Scene modeling code data
■ ■ ■

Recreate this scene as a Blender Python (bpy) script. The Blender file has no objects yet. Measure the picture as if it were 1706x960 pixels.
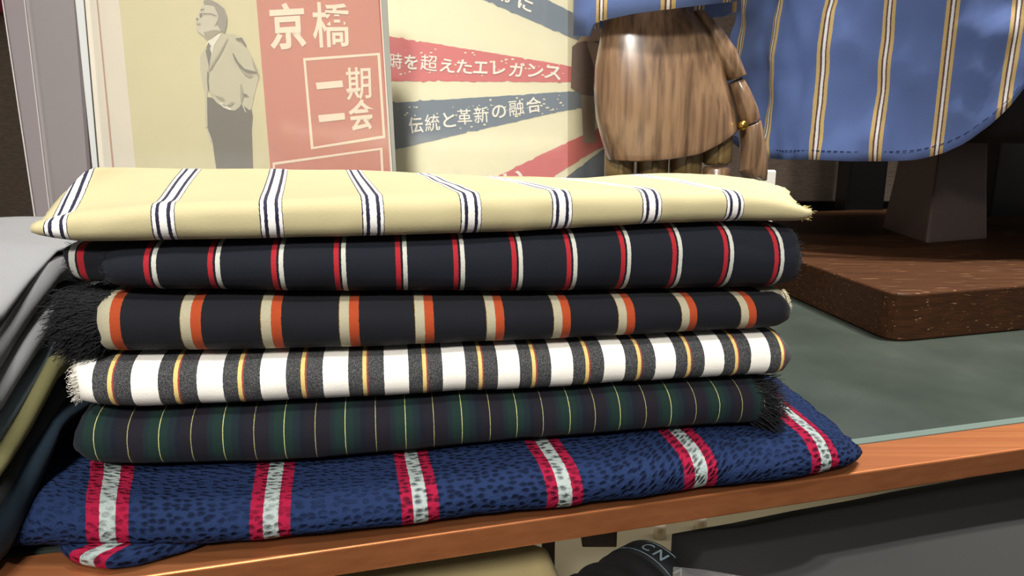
import bpy, bmesh, math, random
from mathutils import Vector, Matrix, noise
random.seed(7)
SC = bpy.context.scene
COL = SC.collection
R = math.radians

# ---------------------------------------------------------------- camera frame
# All design coordinates have the camera at the origin, Z up, Y forwards and are
# scaled by K; the counter top lies at z = -H in that frame (world z = 0).
K = 0.70; H = 0.232; F = 1200.0; PITCH = math.atan(0.2217)
CT, ST = math.cos(PITCH), math.sin(PITCH)
def ray(u, v):
    x = (u-853)/F; t = (v-480)/F
    return Vector((x, CT-t*ST, -ST-t*CT))
def on_z(u, v, z):
    d = ray(u, v); return d*(z/d.z)
def on_y(u, v, y):
    d = ray(u, v); return d*(y/d.y)
def on_plane(u, v, p0, n):
    d = ray(u, v); return d*(p0.dot(n)/d.dot(n))
def W(p): return Vector((p[0]*K, p[1]*K, (p[2]+H)*K))

cam = bpy.data.cameras.new('camera'); camo = bpy.data.objects.new('camera', cam); COL.objects.link(camo)
camo.location = W((0, 0, 0)); camo.rotation_euler = (R(90)-PITCH, 0, 0)
cam.sensor_width = 36; cam.lens = 36*F/1706; cam.clip_start = .01
SC.camera = camo

# ---------------------------------------------------------------- light
wd = bpy.data.worlds.new('world'); SC.world = wd; wd.use_nodes = True
wd.node_tree.nodes['Background'].inputs[0].default_value = (1.0, .97, .92, 1)
wd.node_tree.nodes['Background'].inputs[1].default_value = .22
def area(name, loc, target, size, power, col=(1, .96, .9), shape='DISK', spread=180):
    l = bpy.data.lights.new(name, 'AREA'); l.shape = shape; l.size = size; l.energy = power; l.color = col
    l.spread = R(spread)
    o = bpy.data.objects.new(name, l); COL.objects.link(o); o.location = loc
    o.rotation_euler = (Vector(target)-Vector(loc)).to_track_quat('-Z', 'Y').to_euler(); return o
area('ceiling_spotlight', (.50, .62, 1.75), (.31, .46, .05), .14, 5.0, spread=60)
area('ceiling_spotlight', (-.45, .45, 1.85), (-.15, .42, 0), .20, 1.3, spread=70)
area('ceiling_spotlight', (-.15, -.85, 1.9), (-.14, .60, .18), .25, 2.7, spread=30)
area('ceiling_spotlight', (.74, .50, 1.85), (.60, .58, 0), .10, 7.5, spread=45)
area('ceiling_spotlight', (-.35, -1.9, 1.6), (-.05, .35, -.08), .35, 2.8, spread=30)  # added fill lamp, in place of ambient, for the things under the rail
area('cabinet_strip_light', (.12, .54, -.014), (.12, .55, -.16), .5, .26, col=(1, .93, .8), shape='RECTANGLE')  # made-up fill lamp under the counter, brightens the dark lower shelf
for _l in bpy.data.lights:
    if _l.shape == 'RECTANGLE': _l.size_y = .02
vs = SC.view_settings
vs.view_transform = 'Standard'; vs.look = 'None'; vs.gamma = 1; vs.use_curve_mapping = False; vs.exposure = -0.45

# ---------------------------------------------------------------- materials
def lin(c): return tuple(((x/255)/12.92 if x/255 <= .04045 else ((x/255+.055)/1.055)**2.4) for x in c)+(1,)
class NT:
    def __init__(s, name):
        s.m = bpy.data.materials.new(name); s.m.use_nodes = True; s.t = s.m.node_tree
        s.b = s.t.nodes['Principled BSDF']
    def n(s, typ, **kw):
        x = s.t.nodes.new(typ)
        for k, v in kw.items(): setattr(x, k, v)
        return x
    def l(s, a, b): s.t.links.new(a, b)
    def math(s, op, a, b=None, c=None):
        x = s.n('ShaderNodeMath', operation=op)
        for i, q in enumerate((a, b, c)):
            if q is None: continue
            if isinstance(q, (int, float)): x.inputs[i].default_value = q
            else: s.l(q, x.inputs[i])
        return x.outputs[0]
    def mix(s, f, a, b, blend='MIX'):
        x = s.n('ShaderNodeMix', data_type='RGBA', blend_type=blend)
        for i, q in ((0, f), (6, a), (7, b)):
            if isinstance(q, (int, float, tuple)): x.inputs[i].default_value = q
            else: s.l(q, x.inputs[i])
        return x.outputs[2]
    def noise(s, scale, vec=None, detail=3):
        x = s.n('ShaderNodeTexNoise'); x.inputs['Scale'].default_value = scale; x.inputs['Detail'].default_value = detail
        if vec is not None: s.l(vec, x.inputs['Vector'])
        return x
    def bump(s, h, strength, dist):
        x = s.n('ShaderNodeBump'); x.inputs['Strength'].default_value = strength; x.inputs['Distance'].default_value = dist
        s.l(h, x.inputs['Height']); s.l(x.outputs[0], s.b.inputs['Normal']); return x
def simple(name, col, rough=.6, metal=0, coat=0, nscale=0, namt=.15, spec=None, bump=0):
    q = NT(name); q.b.inputs['Roughness'].default_value = rough; q.b.inputs['Metallic'].default_value = metal
    q.b.inputs['Coat Weight'].default_value = coat
    if spec is not None: q.b.inputs['Specular IOR Level'].default_value = spec
    if nscale:
        tc = q.n('ShaderNodeTexCoord'); nn = q.noise(nscale, tc.outputs['Object'])
        c = lin(col); dk = tuple(x*(1-namt) for x in c[:3])+(1,)
        lt = tuple(min(1, x*(1+namt)) for x in c[:3])+(1,)
        q.l(q.mix(nn.outputs[0], dk, lt), q.b.inputs['Base Color'])
        if bump: q.bump(nn.outputs[0], bump, .001)
    else: q.b.inputs['Base Color'].default_value = lin(col)
    return q.m

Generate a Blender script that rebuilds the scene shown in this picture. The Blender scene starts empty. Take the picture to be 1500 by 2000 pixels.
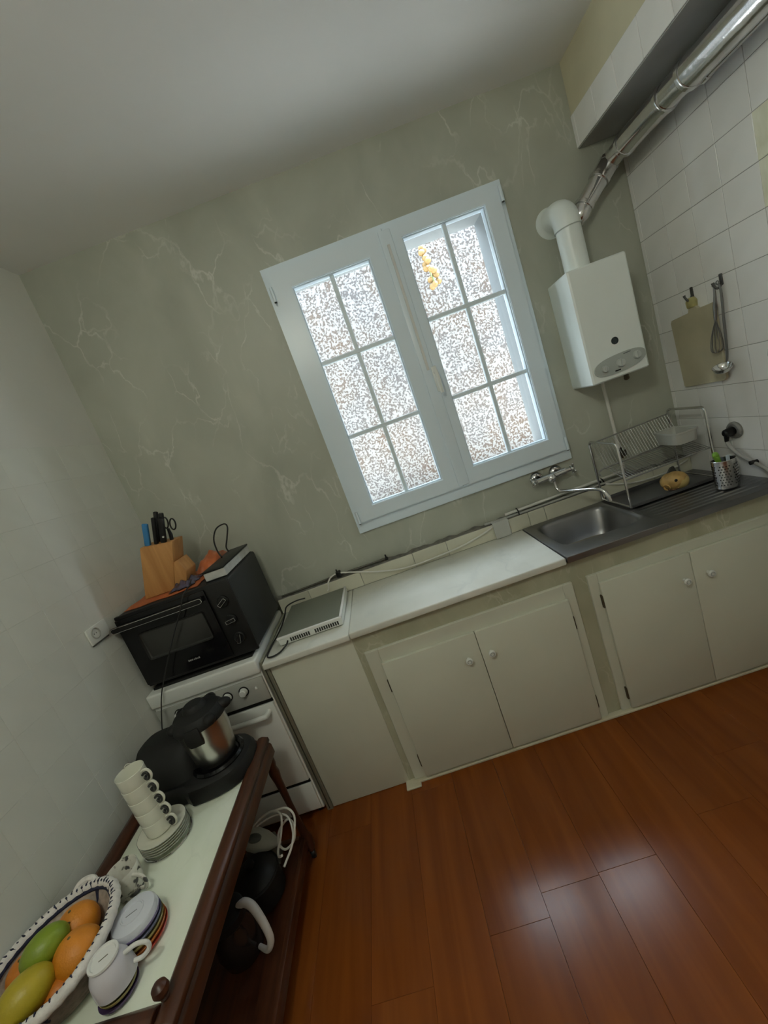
import bpy, bmesh, math, random
from mathutils import Vector, Matrix
random.seed(7)
PI = math.pi
SC = bpy.context.scene
COL = SC.collection

# ------------------------------------------------------------------ camera
cam_d = bpy.data.cameras.new('camera')
cam = bpy.data.objects.new('camera', cam_d); COL.objects.link(cam)
cam_d.sensor_fit = 'HORIZONTAL'; cam_d.sensor_width = 36.0
cam_d.lens = 799.3 / 1500 * 36.0
cam_d.clip_start = 0.02
right = Vector((0.9408826, -0.03363975, -0.33705829))
down = Vector((-0.33690673, -0.19611921, -0.92088605))
fwd = Vector((-0.03512523, 0.98000287, -0.19585861))
m = Matrix.Identity(4)
for i in range(3):
    m[i][0] = right[i]; m[i][1] = -down[i]; m[i][2] = -fwd[i]
m.translation = Vector((1.3721, -2.2678, 1.6664))
cam.matrix_world = m
SC.camera = cam

# ------------------------------------------------------------------ world, sun, daylight, exposure
w = bpy.data.worlds.new('world'); SC.world = w; w.use_nodes = True
bg = w.node_tree.nodes['Background']
bg.inputs[0].default_value = (0.80, 0.90, 1.0, 1); bg.inputs[1].default_value = 13.0
sd = bpy.data.lights.new('sun', 'SUN'); sun = bpy.data.objects.new('sun', sd); COL.objects.link(sun)
sd.energy = 125; sd.angle = math.radians(1.5); sd.color = (1.0, 0.97, 0.93)
sun.rotation_euler = Vector((-0.5, -0.15, -0.86)).to_track_quat('-Z', 'Y').to_euler()
# portal: helps the sky light find the window (it emits nothing itself)
ad = bpy.data.lights.new('portal_window', 'AREA'); al = bpy.data.objects.new('portal_window', ad); COL.objects.link(al)
ad.shape = 'RECTANGLE'; ad.size = 1.12; ad.size_y = 1.30; ad.cycles.is_portal = True
al.location = (1.742, .245, 1.87); al.rotation_euler = (-PI/2, 0, 0)
FILL_STRENGTH, FILL_COL = 48, (.98, 1.0, .85)      # added fill globe, out of view behind the camera
SC.view_settings.view_transform = 'Standard'; SC.view_settings.look = 'None'
SC.view_settings.gamma = 1.0; SC.view_settings.use_curve_mapping = False
SC.view_settings.exposure = 0.06
try:
    SC.cycles.use_denoising = True
    SC.cycles.max_bounces = 10; SC.cycles.diffuse_bounces = 6; SC.cycles.transparent_max_bounces = 12
    SC.cycles.sample_clamp_indirect = 4.0
    SC.cycles.caustics_reflective = False; SC.cycles.caustics_refractive = False
except Exception: pass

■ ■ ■

▶ Directions for this task
Copy nothing but the lines from the top of the material through the line holding "SC.camera = camo", exactly as written; omit pictures.

▶ Exercise result
Recreate this scene as a Blender Python (bpy) script. The Blender file has no objects yet. Measure the picture as if it were 1706x960 pixels.
import bpy, bmesh, math, random
from mathutils import Vector, Matrix, noise
random.seed(7)
SC = bpy.context.scene
COL = SC.collection
R = math.radians

# ---------------------------------------------------------------- camera frame
# All design coordinates have the camera at the origin, Z up, Y forwards and are
# scaled by K; the counter top lies at z = -H in that frame (world z = 0).
K = 0.70; H = 0.232; F = 1200.0; PITCH = math.atan(0.2217)
CT, ST = math.cos(PITCH), math.sin(PITCH)
def ray(u, v):
    x = (u-853)/F; t = (v-480)/F
    return Vector((x, CT-t*ST, -ST-t*CT))
def on_z(u, v, z):
    d = ray(u, v); return d*(z/d.z)
def on_y(u, v, y):
    d = ray(u, v); return d*(y/d.y)
def on_plane(u, v, p0, n):
    d = ray(u, v); return d*(p0.dot(n)/d.dot(n))
def W(p): return Vector((p[0]*K, p[1]*K, (p[2]+H)*K))

cam = bpy.data.cameras.new('camera'); camo = bpy.data.objects.new('camera', cam); COL.objects.link(camo)
camo.location = W((0, 0, 0)); camo.rotation_euler = (R(90)-PITCH, 0, 0)
cam.sensor_width = 36; cam.lens = 36*F/1706; cam.clip_start = .01
SC.camera = camo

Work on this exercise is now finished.